#### What this task involves
Open with the line that has "Recreate this scene"; close with the line that has "scn.view_settings.exposure = 0.72". Retype those lines exactly, images excluded.

#### Records supplied
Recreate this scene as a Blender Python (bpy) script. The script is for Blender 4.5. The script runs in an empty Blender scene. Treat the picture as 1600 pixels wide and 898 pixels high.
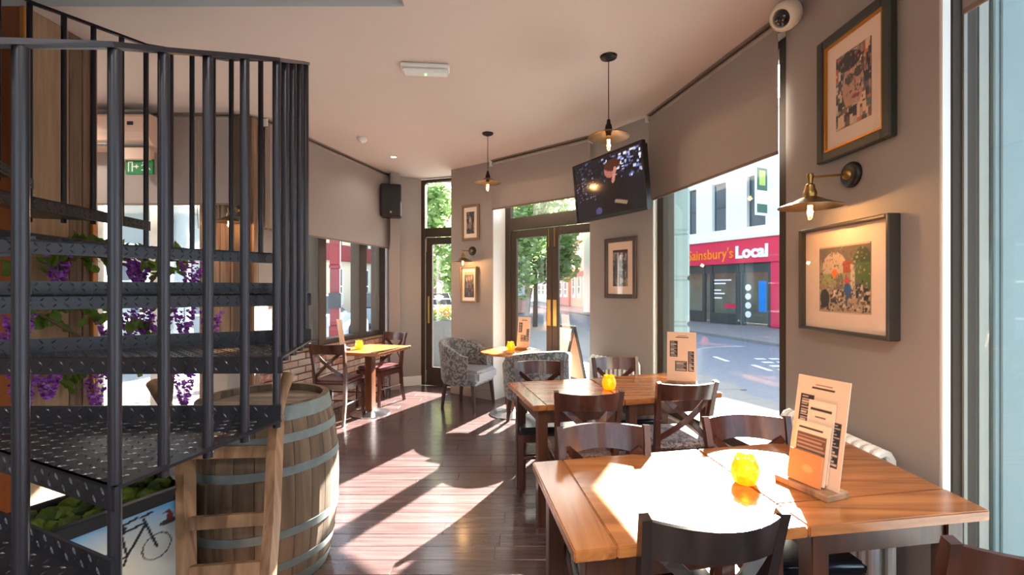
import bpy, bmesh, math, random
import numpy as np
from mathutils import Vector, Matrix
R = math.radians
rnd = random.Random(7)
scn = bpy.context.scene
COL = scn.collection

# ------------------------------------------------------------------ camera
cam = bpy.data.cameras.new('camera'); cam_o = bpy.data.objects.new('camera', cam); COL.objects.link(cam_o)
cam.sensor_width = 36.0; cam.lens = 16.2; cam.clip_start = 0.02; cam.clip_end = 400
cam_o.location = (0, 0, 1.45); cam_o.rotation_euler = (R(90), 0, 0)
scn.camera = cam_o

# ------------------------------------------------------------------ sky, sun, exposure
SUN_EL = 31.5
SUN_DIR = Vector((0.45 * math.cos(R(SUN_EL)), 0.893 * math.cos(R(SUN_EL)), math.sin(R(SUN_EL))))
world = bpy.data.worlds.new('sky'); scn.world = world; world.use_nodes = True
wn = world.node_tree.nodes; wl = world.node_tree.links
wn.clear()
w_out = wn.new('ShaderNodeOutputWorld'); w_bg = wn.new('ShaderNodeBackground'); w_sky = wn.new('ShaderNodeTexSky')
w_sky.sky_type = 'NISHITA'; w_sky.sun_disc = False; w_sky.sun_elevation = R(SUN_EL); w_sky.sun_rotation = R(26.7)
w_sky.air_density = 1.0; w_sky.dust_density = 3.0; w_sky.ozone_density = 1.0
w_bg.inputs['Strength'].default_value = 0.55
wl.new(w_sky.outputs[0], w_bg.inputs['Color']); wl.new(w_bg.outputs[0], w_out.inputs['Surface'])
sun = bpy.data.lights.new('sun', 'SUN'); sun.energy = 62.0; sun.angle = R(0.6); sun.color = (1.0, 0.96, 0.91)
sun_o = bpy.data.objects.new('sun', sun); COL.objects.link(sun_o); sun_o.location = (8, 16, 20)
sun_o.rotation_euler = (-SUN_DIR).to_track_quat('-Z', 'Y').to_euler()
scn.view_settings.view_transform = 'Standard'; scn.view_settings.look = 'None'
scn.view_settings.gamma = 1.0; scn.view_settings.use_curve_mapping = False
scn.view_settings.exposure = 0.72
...
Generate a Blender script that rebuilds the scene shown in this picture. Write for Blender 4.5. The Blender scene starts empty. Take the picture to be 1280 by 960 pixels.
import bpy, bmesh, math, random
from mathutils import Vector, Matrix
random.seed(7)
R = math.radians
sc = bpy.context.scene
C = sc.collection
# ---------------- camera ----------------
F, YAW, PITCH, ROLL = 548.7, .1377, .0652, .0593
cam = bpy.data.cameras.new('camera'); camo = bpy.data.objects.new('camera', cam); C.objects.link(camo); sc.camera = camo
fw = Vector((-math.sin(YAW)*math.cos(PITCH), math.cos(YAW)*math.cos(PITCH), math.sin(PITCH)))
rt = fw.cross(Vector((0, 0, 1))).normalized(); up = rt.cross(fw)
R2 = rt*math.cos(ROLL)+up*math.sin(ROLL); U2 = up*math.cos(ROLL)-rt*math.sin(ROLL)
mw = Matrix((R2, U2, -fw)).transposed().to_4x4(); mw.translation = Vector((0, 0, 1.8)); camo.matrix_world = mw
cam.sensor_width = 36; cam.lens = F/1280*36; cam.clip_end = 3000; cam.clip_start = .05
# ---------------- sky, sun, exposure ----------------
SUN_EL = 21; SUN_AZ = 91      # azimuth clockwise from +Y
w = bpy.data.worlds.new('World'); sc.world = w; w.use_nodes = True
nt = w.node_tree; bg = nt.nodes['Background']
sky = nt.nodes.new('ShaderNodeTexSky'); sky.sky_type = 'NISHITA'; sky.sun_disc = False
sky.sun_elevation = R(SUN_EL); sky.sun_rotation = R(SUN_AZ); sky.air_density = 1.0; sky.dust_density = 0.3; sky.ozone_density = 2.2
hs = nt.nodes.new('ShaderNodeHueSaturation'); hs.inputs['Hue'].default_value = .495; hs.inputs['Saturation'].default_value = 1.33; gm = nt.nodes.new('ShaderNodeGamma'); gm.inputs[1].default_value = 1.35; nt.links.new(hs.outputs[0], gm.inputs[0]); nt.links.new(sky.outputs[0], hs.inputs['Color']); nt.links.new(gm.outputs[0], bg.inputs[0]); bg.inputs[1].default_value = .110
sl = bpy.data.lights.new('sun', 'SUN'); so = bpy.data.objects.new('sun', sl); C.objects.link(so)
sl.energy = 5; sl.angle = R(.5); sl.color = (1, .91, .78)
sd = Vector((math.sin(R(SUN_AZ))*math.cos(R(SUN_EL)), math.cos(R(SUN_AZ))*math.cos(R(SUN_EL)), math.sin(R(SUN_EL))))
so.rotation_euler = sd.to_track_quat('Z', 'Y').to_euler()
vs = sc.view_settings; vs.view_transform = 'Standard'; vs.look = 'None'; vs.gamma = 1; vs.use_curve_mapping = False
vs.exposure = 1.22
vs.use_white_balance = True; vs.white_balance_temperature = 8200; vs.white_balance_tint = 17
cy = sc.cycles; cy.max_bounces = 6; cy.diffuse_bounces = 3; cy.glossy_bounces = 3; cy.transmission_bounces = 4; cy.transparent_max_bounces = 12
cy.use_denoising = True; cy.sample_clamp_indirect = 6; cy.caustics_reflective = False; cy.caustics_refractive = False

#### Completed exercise
Recreate this scene as a Blender Python (bpy) script. The script is for Blender 4.5. The script runs in an empty Blender scene. Treat the picture as 1600 pixels wide and 898 pixels high.
import bpy, bmesh, math, random
import numpy as np
from mathutils import Vector, Matrix
R = math.radians
rnd = random.Random(7)
scn = bpy.context.scene
COL = scn.collection

# ------------------------------------------------------------------ camera
cam = bpy.data.cameras.new('camera'); cam_o = bpy.data.objects.new('camera', cam); COL.objects.link(cam_o)
cam.sensor_width = 36.0; cam.lens = 16.2; cam.clip_start = 0.02; cam.clip_end = 400
cam_o.location = (0, 0, 1.45); cam_o.rotation_euler = (R(90), 0, 0)
scn.camera = cam_o

# ------------------------------------------------------------------ sky, sun, exposure
SUN_EL = 31.5
SUN_DIR = Vector((0.45 * math.cos(R(SUN_EL)), 0.893 * math.cos(R(SUN_EL)), math.sin(R(SUN_EL))))
world = bpy.data.worlds.new('sky'); scn.world = world; world.use_nodes = True
wn = world.node_tree.nodes; wl = world.node_tree.links
wn.clear()
w_out = wn.new('ShaderNodeOutputWorld'); w_bg = wn.new('ShaderNodeBackground'); w_sky = wn.new('ShaderNodeTexSky')
w_sky.sky_type = 'NISHITA'; w_sky.sun_disc = False; w_sky.sun_elevation = R(SUN_EL); w_sky.sun_rotation = R(26.7)
w_sky.air_density = 1.0; w_sky.dust_density = 3.0; w_sky.ozone_density = 1.0
w_bg.inputs['Strength'].default_value = 0.55
wl.new(w_sky.outputs[0], w_bg.inputs['Color']); wl.new(w_bg.outputs[0], w_out.inputs['Surface'])
sun = bpy.data.lights.new('sun', 'SUN'); sun.energy = 62.0; sun.angle = R(0.6); sun.color = (1.0, 0.96, 0.91)
sun_o = bpy.data.objects.new('sun', sun); COL.objects.link(sun_o); sun_o.location = (8, 16, 20)
sun_o.rotation_euler = (-SUN_DIR).to_track_quat('-Z', 'Y').to_euler()
scn.view_settings.view_transform = 'Standard'; scn.view_settings.look = 'None'
scn.view_settings.gamma = 1.0; scn.view_settings.use_curve_mapping = False
scn.view_settings.exposure = 0.72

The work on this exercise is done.